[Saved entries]
....

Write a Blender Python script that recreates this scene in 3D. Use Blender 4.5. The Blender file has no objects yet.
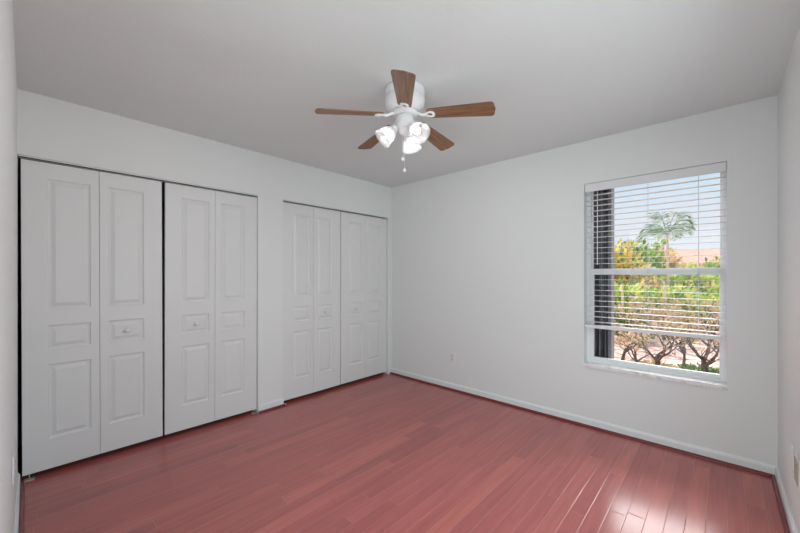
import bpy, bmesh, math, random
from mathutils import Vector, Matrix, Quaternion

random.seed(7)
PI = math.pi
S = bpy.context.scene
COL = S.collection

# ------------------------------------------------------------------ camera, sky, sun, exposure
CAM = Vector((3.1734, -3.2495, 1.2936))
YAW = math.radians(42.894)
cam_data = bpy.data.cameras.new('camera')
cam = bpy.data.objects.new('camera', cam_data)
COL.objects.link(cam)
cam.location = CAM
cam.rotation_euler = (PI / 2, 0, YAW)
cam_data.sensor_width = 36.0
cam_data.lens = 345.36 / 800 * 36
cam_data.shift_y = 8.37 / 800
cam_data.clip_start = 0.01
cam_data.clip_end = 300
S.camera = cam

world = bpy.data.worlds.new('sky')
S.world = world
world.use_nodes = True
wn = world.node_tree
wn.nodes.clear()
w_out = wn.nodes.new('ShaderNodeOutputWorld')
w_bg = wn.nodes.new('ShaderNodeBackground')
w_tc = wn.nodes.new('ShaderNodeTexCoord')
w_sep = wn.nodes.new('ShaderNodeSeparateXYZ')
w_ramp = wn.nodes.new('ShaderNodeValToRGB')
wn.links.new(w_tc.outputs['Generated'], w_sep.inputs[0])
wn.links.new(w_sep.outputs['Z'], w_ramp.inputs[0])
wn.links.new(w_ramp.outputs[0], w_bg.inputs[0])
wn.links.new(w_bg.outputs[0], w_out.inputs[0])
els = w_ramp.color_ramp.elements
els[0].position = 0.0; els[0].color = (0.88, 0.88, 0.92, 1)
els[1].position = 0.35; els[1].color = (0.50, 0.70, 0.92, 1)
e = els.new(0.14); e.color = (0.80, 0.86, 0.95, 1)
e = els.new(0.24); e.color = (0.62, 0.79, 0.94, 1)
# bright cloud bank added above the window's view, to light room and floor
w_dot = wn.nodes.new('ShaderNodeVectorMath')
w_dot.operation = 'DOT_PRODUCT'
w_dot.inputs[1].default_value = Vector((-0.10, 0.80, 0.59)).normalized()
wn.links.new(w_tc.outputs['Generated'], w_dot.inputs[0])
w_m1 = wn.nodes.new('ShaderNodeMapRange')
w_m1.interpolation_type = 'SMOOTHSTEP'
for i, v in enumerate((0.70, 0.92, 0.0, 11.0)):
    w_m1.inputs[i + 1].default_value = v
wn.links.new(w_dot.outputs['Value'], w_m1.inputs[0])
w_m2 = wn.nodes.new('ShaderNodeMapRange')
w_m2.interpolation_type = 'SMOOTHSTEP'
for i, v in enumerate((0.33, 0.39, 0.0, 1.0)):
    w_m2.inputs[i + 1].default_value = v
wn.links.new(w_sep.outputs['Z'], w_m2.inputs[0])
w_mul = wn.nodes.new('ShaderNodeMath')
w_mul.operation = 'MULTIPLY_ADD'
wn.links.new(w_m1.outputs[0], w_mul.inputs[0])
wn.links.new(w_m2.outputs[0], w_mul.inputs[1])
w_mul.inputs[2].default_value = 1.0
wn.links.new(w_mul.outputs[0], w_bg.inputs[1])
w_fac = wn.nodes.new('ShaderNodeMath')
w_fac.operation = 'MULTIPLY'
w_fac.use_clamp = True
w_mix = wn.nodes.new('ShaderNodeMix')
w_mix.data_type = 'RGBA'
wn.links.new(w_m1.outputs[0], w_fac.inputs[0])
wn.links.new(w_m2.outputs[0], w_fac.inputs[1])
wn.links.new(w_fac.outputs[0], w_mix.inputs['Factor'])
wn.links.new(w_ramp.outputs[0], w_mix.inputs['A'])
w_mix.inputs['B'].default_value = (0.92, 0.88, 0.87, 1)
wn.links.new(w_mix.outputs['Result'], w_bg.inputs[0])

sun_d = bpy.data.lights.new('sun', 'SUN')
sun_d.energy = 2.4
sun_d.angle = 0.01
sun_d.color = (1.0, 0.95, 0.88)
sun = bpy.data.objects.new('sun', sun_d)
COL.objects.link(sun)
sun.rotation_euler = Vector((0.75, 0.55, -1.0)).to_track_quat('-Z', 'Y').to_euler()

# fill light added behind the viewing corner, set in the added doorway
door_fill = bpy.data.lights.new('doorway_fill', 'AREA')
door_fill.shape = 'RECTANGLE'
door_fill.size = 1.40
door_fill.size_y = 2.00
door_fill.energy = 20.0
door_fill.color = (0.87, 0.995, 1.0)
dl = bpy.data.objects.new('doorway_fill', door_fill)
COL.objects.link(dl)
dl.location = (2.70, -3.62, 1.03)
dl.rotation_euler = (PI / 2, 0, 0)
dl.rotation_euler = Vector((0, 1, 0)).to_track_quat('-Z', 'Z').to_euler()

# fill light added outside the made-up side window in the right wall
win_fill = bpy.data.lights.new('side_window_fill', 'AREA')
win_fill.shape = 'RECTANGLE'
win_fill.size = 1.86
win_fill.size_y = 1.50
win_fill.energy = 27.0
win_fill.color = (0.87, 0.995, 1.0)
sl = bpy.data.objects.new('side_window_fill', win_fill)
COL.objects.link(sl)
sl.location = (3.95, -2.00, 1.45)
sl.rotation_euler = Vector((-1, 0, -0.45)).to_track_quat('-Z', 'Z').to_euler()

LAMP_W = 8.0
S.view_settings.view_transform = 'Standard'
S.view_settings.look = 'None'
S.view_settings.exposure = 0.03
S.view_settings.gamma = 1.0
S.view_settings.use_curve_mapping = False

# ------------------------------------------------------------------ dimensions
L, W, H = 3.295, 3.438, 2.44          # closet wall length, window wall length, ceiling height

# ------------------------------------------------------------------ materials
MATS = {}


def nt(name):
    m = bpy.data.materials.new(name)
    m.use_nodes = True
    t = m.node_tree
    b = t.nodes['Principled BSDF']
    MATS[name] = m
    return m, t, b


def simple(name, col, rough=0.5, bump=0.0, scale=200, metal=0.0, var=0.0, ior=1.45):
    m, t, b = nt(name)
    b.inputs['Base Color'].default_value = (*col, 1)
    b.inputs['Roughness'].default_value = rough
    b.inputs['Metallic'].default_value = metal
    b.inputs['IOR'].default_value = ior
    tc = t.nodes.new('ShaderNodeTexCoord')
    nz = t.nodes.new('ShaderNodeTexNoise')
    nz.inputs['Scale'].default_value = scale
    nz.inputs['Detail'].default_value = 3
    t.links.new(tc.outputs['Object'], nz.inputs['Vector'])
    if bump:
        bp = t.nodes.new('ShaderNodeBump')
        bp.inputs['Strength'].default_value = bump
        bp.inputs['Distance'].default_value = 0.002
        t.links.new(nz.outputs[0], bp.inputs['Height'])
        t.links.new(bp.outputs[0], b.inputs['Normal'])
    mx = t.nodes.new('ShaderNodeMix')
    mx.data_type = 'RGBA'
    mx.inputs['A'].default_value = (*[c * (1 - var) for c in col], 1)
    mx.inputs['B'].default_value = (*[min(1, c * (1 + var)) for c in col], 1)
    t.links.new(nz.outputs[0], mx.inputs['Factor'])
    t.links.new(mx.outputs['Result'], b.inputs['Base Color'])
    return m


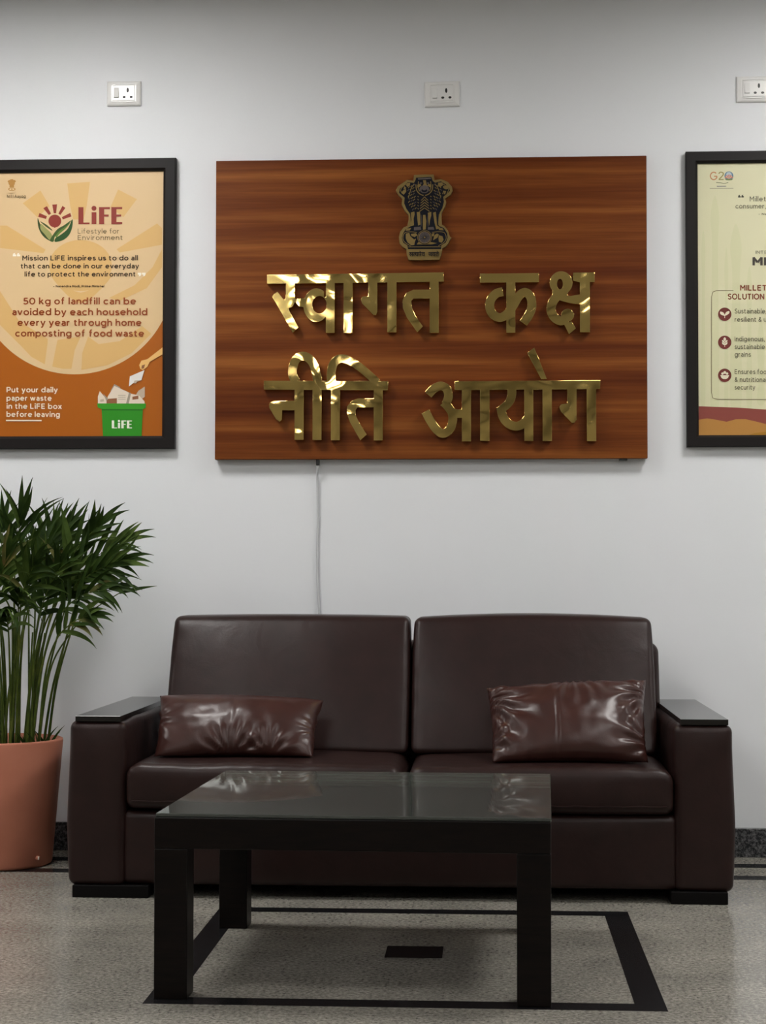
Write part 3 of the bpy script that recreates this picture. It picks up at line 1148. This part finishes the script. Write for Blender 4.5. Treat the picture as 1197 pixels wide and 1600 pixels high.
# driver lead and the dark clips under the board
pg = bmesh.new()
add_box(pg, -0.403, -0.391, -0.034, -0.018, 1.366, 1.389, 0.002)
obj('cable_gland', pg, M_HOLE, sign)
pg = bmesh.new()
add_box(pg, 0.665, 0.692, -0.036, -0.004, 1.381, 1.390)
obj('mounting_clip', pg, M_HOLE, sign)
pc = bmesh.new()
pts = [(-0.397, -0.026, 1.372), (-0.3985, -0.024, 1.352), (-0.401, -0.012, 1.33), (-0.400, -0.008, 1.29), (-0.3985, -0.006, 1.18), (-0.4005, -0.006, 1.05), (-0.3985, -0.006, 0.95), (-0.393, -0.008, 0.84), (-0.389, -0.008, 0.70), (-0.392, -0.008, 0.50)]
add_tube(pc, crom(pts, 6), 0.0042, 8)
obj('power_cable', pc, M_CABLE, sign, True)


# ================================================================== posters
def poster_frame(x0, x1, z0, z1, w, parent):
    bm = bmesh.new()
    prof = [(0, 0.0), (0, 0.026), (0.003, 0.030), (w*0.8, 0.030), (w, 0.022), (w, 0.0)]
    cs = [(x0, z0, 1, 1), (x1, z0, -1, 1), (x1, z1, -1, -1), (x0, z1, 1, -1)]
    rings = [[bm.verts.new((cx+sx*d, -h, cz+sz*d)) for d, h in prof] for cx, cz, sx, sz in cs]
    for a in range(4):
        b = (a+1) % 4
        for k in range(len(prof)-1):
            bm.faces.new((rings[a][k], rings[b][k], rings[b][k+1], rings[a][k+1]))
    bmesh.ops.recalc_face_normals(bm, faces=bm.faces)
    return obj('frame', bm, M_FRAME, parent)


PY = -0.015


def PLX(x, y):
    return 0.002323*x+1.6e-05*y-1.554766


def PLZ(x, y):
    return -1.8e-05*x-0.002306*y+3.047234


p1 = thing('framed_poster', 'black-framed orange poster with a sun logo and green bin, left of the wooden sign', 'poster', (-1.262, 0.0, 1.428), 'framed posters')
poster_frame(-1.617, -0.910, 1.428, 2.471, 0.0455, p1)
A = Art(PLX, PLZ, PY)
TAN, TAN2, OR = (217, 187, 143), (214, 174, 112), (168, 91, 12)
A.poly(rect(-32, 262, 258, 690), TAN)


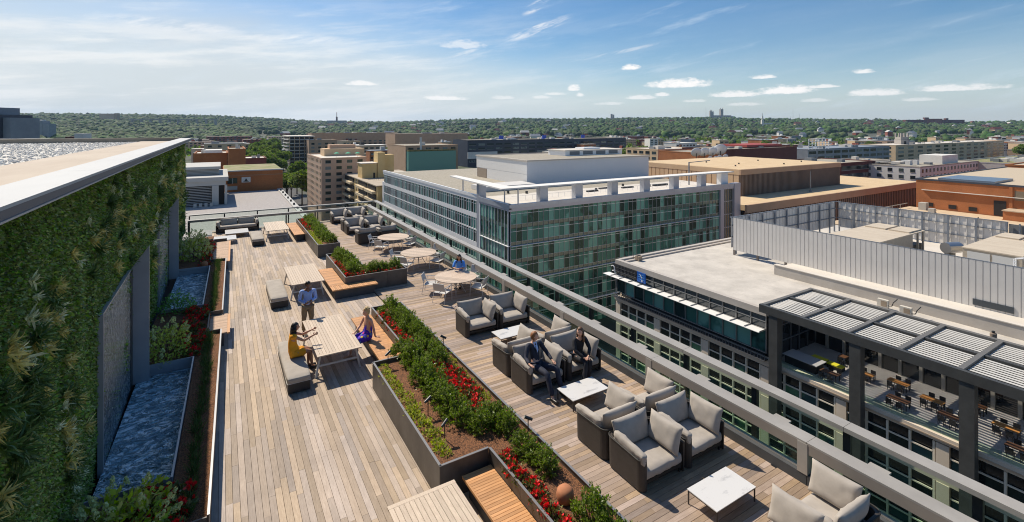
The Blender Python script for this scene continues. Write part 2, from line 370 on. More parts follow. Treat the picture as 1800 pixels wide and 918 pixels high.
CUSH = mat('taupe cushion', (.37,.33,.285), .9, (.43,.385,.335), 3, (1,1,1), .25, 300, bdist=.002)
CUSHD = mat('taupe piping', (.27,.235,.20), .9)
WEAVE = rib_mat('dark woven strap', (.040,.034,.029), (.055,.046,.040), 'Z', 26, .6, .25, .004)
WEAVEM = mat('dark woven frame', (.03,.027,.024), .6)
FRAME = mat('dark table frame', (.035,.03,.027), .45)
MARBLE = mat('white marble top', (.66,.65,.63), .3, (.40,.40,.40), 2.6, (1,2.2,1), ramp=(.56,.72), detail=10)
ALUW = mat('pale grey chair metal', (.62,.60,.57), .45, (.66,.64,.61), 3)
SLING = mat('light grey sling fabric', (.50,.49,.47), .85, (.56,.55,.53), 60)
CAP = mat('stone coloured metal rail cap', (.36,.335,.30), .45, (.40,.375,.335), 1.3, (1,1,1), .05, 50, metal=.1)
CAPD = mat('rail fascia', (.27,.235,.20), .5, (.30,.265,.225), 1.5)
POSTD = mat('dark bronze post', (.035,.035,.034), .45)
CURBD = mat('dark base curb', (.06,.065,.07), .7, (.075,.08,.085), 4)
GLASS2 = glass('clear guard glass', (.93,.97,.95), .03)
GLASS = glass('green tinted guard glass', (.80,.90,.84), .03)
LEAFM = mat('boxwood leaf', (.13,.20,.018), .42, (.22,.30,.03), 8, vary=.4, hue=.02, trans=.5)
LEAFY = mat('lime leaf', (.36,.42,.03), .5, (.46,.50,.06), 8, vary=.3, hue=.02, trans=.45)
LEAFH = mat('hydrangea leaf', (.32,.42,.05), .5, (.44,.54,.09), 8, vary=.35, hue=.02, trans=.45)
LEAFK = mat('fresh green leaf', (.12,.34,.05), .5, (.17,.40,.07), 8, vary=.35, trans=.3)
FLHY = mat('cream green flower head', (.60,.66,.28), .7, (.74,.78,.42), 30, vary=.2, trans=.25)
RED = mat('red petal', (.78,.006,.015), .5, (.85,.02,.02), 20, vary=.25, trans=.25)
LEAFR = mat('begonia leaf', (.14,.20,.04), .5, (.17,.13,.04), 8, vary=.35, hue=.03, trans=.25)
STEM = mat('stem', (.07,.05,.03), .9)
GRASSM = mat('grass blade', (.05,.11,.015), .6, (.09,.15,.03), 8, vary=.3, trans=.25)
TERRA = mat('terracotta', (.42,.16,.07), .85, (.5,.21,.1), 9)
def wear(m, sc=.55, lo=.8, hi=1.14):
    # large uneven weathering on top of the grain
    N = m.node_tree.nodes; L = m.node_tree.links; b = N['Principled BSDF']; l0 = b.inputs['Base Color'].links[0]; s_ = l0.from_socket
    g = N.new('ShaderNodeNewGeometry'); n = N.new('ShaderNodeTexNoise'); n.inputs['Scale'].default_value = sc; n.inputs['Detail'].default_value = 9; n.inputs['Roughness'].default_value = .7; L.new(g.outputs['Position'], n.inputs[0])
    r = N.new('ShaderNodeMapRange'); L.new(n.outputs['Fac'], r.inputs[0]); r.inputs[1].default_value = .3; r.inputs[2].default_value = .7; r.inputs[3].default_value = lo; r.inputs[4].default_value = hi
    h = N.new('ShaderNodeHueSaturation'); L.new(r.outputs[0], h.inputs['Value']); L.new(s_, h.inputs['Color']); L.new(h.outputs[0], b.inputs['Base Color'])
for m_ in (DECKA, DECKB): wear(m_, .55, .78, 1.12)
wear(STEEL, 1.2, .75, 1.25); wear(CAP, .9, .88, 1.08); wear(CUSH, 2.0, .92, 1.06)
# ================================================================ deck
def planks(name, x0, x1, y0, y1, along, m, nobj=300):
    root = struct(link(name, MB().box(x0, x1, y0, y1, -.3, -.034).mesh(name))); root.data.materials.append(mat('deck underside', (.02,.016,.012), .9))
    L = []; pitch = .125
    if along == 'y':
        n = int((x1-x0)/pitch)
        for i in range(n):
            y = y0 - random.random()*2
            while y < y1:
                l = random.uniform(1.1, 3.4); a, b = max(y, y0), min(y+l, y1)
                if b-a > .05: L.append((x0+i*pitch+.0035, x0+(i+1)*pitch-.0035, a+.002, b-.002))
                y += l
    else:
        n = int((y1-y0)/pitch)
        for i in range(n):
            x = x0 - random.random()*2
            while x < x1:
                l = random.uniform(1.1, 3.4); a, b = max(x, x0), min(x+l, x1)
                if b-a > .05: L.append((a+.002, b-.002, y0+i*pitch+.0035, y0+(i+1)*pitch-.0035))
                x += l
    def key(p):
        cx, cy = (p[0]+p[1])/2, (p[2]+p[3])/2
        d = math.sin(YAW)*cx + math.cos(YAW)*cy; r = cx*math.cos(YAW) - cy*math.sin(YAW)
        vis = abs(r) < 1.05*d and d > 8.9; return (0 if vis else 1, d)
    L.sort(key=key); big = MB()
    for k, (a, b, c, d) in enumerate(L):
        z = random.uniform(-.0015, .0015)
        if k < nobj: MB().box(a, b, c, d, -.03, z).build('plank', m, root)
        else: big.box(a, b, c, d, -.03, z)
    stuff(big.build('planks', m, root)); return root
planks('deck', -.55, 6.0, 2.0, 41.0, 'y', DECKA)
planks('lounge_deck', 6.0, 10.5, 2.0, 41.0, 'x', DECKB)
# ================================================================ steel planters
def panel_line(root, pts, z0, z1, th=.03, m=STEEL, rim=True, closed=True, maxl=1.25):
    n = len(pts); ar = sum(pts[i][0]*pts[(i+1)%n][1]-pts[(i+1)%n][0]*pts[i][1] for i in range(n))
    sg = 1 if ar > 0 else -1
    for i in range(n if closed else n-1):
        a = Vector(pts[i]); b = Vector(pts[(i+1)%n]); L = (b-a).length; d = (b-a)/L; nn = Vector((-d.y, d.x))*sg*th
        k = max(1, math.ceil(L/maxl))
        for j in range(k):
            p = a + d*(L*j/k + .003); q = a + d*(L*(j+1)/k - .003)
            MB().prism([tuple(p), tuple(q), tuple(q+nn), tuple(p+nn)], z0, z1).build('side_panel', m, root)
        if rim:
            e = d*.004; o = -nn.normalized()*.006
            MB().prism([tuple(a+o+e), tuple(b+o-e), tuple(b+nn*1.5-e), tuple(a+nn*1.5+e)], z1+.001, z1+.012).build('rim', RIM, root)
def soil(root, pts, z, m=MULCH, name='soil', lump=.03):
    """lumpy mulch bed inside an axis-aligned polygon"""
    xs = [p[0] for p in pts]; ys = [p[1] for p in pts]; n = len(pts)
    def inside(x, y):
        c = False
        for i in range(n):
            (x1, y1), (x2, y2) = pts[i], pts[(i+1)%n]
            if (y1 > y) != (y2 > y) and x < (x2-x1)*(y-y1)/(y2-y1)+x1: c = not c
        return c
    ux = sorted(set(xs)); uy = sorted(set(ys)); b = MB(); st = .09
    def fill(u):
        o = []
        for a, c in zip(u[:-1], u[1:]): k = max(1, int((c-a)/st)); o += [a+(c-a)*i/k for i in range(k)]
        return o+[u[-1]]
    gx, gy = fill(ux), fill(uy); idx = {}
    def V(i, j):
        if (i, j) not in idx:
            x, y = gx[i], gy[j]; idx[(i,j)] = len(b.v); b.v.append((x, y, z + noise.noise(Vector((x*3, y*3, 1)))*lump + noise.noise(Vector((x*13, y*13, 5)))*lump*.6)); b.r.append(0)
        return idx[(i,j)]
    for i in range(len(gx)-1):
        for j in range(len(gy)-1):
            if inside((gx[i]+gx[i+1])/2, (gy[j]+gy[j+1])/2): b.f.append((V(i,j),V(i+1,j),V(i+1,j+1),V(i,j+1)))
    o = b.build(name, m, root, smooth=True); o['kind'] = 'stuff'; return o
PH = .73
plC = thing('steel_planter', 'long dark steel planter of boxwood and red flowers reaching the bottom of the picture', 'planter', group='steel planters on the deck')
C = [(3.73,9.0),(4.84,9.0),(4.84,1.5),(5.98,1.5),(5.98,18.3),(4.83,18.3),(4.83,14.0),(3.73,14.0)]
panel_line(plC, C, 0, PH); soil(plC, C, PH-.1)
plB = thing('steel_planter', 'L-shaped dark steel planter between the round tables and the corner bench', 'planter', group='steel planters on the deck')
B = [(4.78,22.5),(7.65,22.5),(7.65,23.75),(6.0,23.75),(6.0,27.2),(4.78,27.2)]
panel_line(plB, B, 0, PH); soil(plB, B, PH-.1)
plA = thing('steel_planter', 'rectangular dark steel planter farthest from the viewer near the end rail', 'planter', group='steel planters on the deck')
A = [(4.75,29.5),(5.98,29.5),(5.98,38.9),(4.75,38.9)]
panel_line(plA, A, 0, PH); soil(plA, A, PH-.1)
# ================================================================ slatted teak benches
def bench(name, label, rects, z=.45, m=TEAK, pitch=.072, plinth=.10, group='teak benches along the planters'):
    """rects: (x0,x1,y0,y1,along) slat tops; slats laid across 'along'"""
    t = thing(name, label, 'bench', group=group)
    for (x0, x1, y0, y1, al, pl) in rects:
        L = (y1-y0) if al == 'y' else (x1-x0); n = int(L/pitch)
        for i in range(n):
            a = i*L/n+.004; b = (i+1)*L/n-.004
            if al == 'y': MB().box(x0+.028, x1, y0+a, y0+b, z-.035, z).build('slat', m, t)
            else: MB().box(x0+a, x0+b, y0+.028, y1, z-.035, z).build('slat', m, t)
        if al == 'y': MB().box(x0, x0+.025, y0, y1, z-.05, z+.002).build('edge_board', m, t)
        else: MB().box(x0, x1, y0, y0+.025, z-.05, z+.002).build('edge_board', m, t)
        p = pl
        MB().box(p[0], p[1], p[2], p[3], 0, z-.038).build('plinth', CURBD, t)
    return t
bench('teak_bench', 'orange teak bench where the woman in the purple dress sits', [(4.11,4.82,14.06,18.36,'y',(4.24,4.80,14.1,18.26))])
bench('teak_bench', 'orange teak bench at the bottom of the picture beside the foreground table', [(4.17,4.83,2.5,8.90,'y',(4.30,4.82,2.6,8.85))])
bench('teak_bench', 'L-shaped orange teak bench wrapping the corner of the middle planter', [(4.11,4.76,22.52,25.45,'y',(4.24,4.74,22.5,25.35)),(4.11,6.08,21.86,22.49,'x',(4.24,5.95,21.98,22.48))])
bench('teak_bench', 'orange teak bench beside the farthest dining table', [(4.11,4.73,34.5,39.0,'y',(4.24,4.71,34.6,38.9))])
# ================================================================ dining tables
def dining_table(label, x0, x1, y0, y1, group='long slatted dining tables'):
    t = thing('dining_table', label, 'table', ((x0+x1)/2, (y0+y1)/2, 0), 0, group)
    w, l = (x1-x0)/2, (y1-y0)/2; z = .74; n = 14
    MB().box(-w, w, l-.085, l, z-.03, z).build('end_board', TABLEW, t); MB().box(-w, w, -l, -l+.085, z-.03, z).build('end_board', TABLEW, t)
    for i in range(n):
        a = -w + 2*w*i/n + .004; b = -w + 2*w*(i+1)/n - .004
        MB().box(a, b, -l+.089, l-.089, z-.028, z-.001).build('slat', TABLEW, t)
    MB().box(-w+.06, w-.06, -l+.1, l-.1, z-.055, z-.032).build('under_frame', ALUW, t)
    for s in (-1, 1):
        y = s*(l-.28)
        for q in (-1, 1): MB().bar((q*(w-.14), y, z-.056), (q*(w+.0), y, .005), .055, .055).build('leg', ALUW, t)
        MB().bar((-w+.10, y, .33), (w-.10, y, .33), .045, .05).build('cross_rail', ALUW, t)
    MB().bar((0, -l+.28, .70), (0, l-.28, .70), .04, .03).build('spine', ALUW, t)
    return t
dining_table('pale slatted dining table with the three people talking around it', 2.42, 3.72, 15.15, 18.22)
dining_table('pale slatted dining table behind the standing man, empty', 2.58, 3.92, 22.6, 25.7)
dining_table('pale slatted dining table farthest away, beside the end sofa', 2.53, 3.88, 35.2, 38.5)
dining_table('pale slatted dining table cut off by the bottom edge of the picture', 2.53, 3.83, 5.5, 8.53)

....

**CHALLENGE**
Extract all lines of the records above that include "metal".

**RESULT**
def simple(name, col, rough=0.5, bump=0.0, scale=200, metal=0.0, var=0.0, ior=1.45):
    b.inputs['Metallic'].default_value = metal
ALUW = mat('pale grey chair metal', (.62,.60,.57), .45, (.66,.64,.61), 3)
CAP = mat('stone coloured metal rail cap', (.36,.335,.30), .45, (.40,.375,.335), 1.3, (1,1,1), .05, 50, metal=.1)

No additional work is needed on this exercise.